The 33-year-old announced the first party convention of this party – the only party – since 1980 and observers are puzzled as to why.

North Korea


International observers are particularly confused by this step because it involves many risks. The situation, most Westerners are aware of this, in North Korea is by no means great. In fact, it should probably be classified as dire. The North Korean provinces are extremely poor, there is a lack of food and of freedom and of any riches whatsoever. Most North Koreans, however, are not aware how bad the situation really is, especially as every travel requires a permit, even within North Korea itself. And since getting a permit borders on being impossible, most North Koreans do not venture very far from their particular region.

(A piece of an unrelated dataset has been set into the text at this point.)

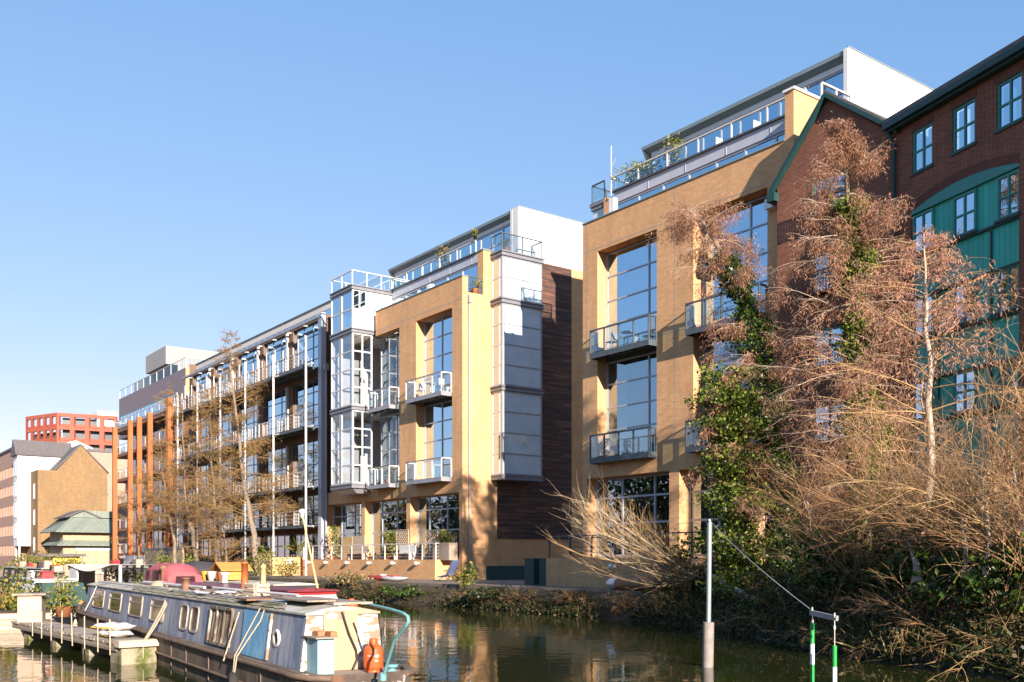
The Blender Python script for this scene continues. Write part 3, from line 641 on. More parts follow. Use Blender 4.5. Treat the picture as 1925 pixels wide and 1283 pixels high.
for root_, x_, y_ in ((RB, -29, 40), (RB, -35, 41.5), (MBK, -53, 40), (MBK, -61, 42)):      # aerials and flues on the flat roofs
    mb = MB(); mb.tube([(x_, y_, 23.7), (x_, y_, 25.4)], .03, 6)
    for k in range(5): mb.bar((x_ - .35 + .03 * k, y_, 24.6 + .18 * k), (x_ + .35 - .03 * k, y_, 24.6 + .18 * k), .02)
    mb.build('roof_aerial', M['steel'], root_)
    mb = MB(); mb.lathe((x_ + 2.2, y_ - 1, 23.75), [(.16, 0), (.16, .55), (.22, .56), (.22, .66), (.001, .7)], 14); mb.build('flue', M['steel'], root_)
# ================================================================ STEEL BALCONY BUILDING
S = thing('loft_building', 'long brick loft building behind continuous steel balconies and tall poles, with cream parapet', 'loft building', (-82.5, 36, .9))
lev = [4.65, 7.5, 11.9, 16.4]; tops = [7.1, 11.2, 15.9, 20.2]
bays = [(-67.9 - 6 * i - 5.3, -67.9 - 6 * i - .3) for i in range(5)]
mb = MB(front(32.3)); ops = [(a, b, z0 + .1, z1) for a, b in bays for z0, z1 in zip(lev, tops)] + [(a - .4, b + .3, 1.0, 4.1) for a, b in bays]
wall(mb, -98.2, -67.15, .9, 20.35, ops, .2)
mb.tf = None; mb.poly([(-67.15, 32.3, .9), (-67.15, 46, .9), (-67.15, 46, 20.35), (-67.15, 32.3, 20.35)]); mb.poly([(-98.2, 32.3, .9), (-98.2, 46, .9), (-98.2, 46, 21.6), (-98.2, 32.3, 21.6)]); mb.box(-98.2, -67.15, 46, 46.2, .9, 21.6)
mb.build('wall', M['brick_s'], S)
for a, b in bays:
    for z0, z1 in zip(lev, tops): window(S, front(32.48), a, b, z0 + .1, z1, 0, 3, 2 if z1 - z0 < 3 else 4, M['frame_d'], M['glass'] if z0 > 7 else M['glass_d'], .07, .08)
    window(S, front(32.49), a - .4, b + .3, 1.0, 4.1, 0, 4, [.7], M['frame'], M['glass_d'], .1, .08, 'ground_window')
    for z0, z1 in zip(lev[1:], tops[1:]):
        mb = MB(); mb.box(b + .02, b + .2, 32.1, 32.29, z0 + .3, z1); mb.build('reveal_panel', M['steel_l'], S)
rooms(S, -98, -67.3, 33, 38, [4.5, 7.4, 11.8, 16.3, 20.3], [-68 - 6 * i for i in range(1, 5)])
mb = MB(); mb.box(-98.2, -67.15, 33.0, 45.9, 20.95, 21.6); mb.build('parapet', M['cream'], S)
mb = MB(); mb.box(-98.24, -67.1, 32.9, 33.4, 21.602, 21.66); mb.build('coping', M['soffit'], S)
window(S, front(32.7), -98.1, -67.2, 20.36, 20.94, 0, 24, 1, M['frame'], M['glass'], .06, .06, 'clerestory')
mb = MB(); mb.box(-98.3, -67.2, 31.6, 31.78, 20.0, 20.18)
for x in np.arange(-97.5, -67, 3.): mb.box(x, x + .1, 31.785, 32.29, 20.03, 20.15)
mb.build('eaves_beam', M['steel'], S)
for li, z in enumerate(lev):
    mb = MB(); mb.box(-97.6, -67.3, 30.55, 32.28, z - .06, z); mb.box(-97.6, -67.3, 30.5, 30.56, z - .22, z + .02); mb.box(-97.6, -67.3, 31.3, 31.38, z - .2, z - .061)
    bl = mb.build('balcony', M['steel_d'], S)
    mb = MB(); r2 = random.Random(li)
    for x in np.arange(-97.5, -67.2, 1.5): mb.bar((x, 30.53, z), (x, 30.53, z + 1.05), .05, .04)
    for zz in (.25, .5, .75, 1.05): mb.bar((-97.6, 30.53, z + zz), (-67.3, 30.53, z + zz), .025 if zz < 1 else .05)
    for i in range(5):
        xc = -67.9 - 6 * i
        for dx, h in ((-.7, 1.1), (-1.15, 1.1), (-3.6, 1.1), (-4.1, 1.05), (-4.35, 1.1)) if li < 3 else ((-.6, 2.1), (-1.5, 1.6), (-2.6, 2.3), (-3.4, 1.7), (-4.9, 2.)):
            mb.box(xc + dx, xc + dx + (.12 if r2.random() < .7 else .3), 30.58, 30.64, z - .05, z + h)
    mb.build('railing', M['steel_l'], bl)
for i in range(6):
    x = OX((575, 514, 461, 414, 371, 334)[i], 30.4)
    mb = MB(); mb.tube([(x, 30.4, .9), (x, 30.4, 16.4 + (2.0 if i % 2 == 0 else 1.6))], .085, 10)
    for z in lev: mb.bar((x, 30.4, z - .12), (x + .9, 30.55, z - .12), .09)
    mb.build('post', M['steel_l'], S)
mb = MB(); mb.box(-67.12, -66.6, 31.6, 31.99, .9, 20.3); mb.build('corner_duct', M['spandrel'], S)
mb = MB(); mb.tube([(-66.3, 31.85, .9), (-66.3, 31.85, 16)], .09, 8); mb.box(-66.5, -66.1, 31.7, 31.99, 16, 16.5); mb.build('rainwater_pipe', M['steel'], S)

# ================================================================ ORANGE FIN BUILDING
C = thing('fin_building', 'flats with tall rusty orange fins, glass balconies and stepped zinc roof storeys', 'apartment block', (-111, 36, .9))
fl = [2.8, 5.7, 8.6, 11.5, 14.4, 17.3]
mb = MB(); mb.box(-121, -100, 33.0, 46, .9, 17.3); mb.build('wall', M['mauve'], C)
for i, z in enumerate(fl):
    mb = MB(); mb.box(-122.6 if i else -121.3, -99.8, 31.3, 33.0, z - .34, z); f = mb.build('balcony', M['copper_d'], C)
    railing(f, [(-122.55, 32.9), (-122.55, 31.36), (-99.9, 31.36)], z, 1.05, M['steel_l'], M['glass_b'], 2.6, .025)
    z1 = z + 2.5
    if i < 5: window(C, front(32.9), -120.8, -100.2, z + .02, z1, 0, 12, 1, M['frame_d'], M['glass_d'], .1, .08, 'balcony_window')
window(C, front(32.9), -120.8, -100.2, .95, 2.4, 0, 12, 1, M['frame_d'], M['glass_d'], .1, .08, 'ground_window')
for px, w_ in ((215, .42), (244, .38), (261, .38), (281, .38), (317, .7)):
    x = OX(px, 31.); mb = MB(); mb.box(x - w_ / 2, x + w_ / 2, 30.8, 31.29, .9, 17.7 if px < 310 else 18.4); mb.build('fin', M['copper'], C)
mb = MB(); mb.box(-122.7, -99.7, 31.25, 31.55, 17.35, 17.7); mb.build('roof_edge', M['steel'], C)
mb = MB(); mb.box(OX(349, 34) - 26, OX(349, 34), 34, 46, 17.3, 22.45); mb.build('upper_storey', M['mauve'], C)
mb = MB(); x = OX(349, 34); mb.box(x - .001, x + .02, 34.0, 46, 19.4, 22.44); mb.build('ochre_flank', M['brick_y'], C)
window(C, front(33.93), OX(349, 34) - 25, OX(349, 34) - 3, 17.8, 20.2, 0, 14, 1, M['frame_d'], M['glass'], .1, .08, 'upper_window')
railing(C, [(x - 26, 34.1), (x - .1, 34.1), (x - .1, 45)], 22.45, 1.1, M['steel_l'], M['glass_b'], 2.5, .03, 'terrace_railing')
mb = MB(); mb.box(-126, -117.9, 36.0, 47, 25.2, 27.35); mb.box(-134, -126.01, 36.8, 47, 22.5, 25.3); mb.box(-125.9, -118, 38.5, 47, 22.5, 25.19); mb.box(-118.4, -117.92, 37.5, 47, 22.46, 25.19)
mb.build('zinc_storey', M['zinc'], C)
window(C, front(38.4), -125.8, -118.5, 22.55, 25.15, 0, 6, 1, M['frame_d'], M['glass_d'], .1, .08, 'penthouse_window')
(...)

The party convention will change that. A total of about three thousand delegates from the provinces are expected to travel to the capital of Pyongyang. And Pyongyang, though not a glistening metropolis, is much richer than the rest of North Korea. Even more so, Pyongyang will be decorated especially for the party convention and thus look even richer to the delegates.

This will likely also be the first time that delegates get to meet one another and will be able to speak – though obviously there will be a great deal of observation involved and it is not clear how freely people will be able to speak. Nevertheless the convention at least offers the possibility that the delegates can discuss the problems in their provinces and the discontent with Kim’s politics.

So observers are anxious to see what the reason behind the party convention might be. It must obviously be meant to be a consolidation of Kim’s power and – much like every event in North Korea – a celebration of Kim himself.

And what will Kim say? According to the party statute, Marx and Lenin are still important figures and North Korea is meant to be a socialist country. But in effect it has not been like that for a long time. In reality, North Korea is merely a fascist dictatorship and Marx and Lenin have been eliminated not only from the constitution but also from the surroundings. Instead it was decreed that Kim Il-sung and Kim Jong-il are immortal, that Kim Il-sung is the eternal president and Kim Il-sung the eternal secretary general of the party. This shows that, at least formally, North Korea pretends to uphold the Soviet system.

Kim might need to underline that pretense, so as to reap continuous support by China – the socialist country that is most important to North Korea. While all the state organs in North Korea are mostly there as a pretense that pretense has always been important to the dictatorship. Party conventions are used to discuss the direction the country should take and to inform the leadership about the demands of the public.

At the last party convention, Kim Il-sung proposed a federation between North and South Korea but then, a few years later, Germany was unified. This is viewed as the most likely reason for not holding party conventions since 1980. No one can stop the dictatorship from lying about the economy – which indeed got a little better under Kim Jong-un – but even the most cunning dictator cannot pretend that the two Koreas were unified. Since North Korea believes that the US military in South Korea is the biggest hindrance to reunification, the dictatorship is considering a peace treaty with the United States. Now that Obama is leaving office, he might be willing to sign a deal. This is likely the last chance that Kim Jong-un has to make steps towards a reunification.

No matter what, the party convention will be strictly observed – both by foreigners, as well as by the North Korean secret police.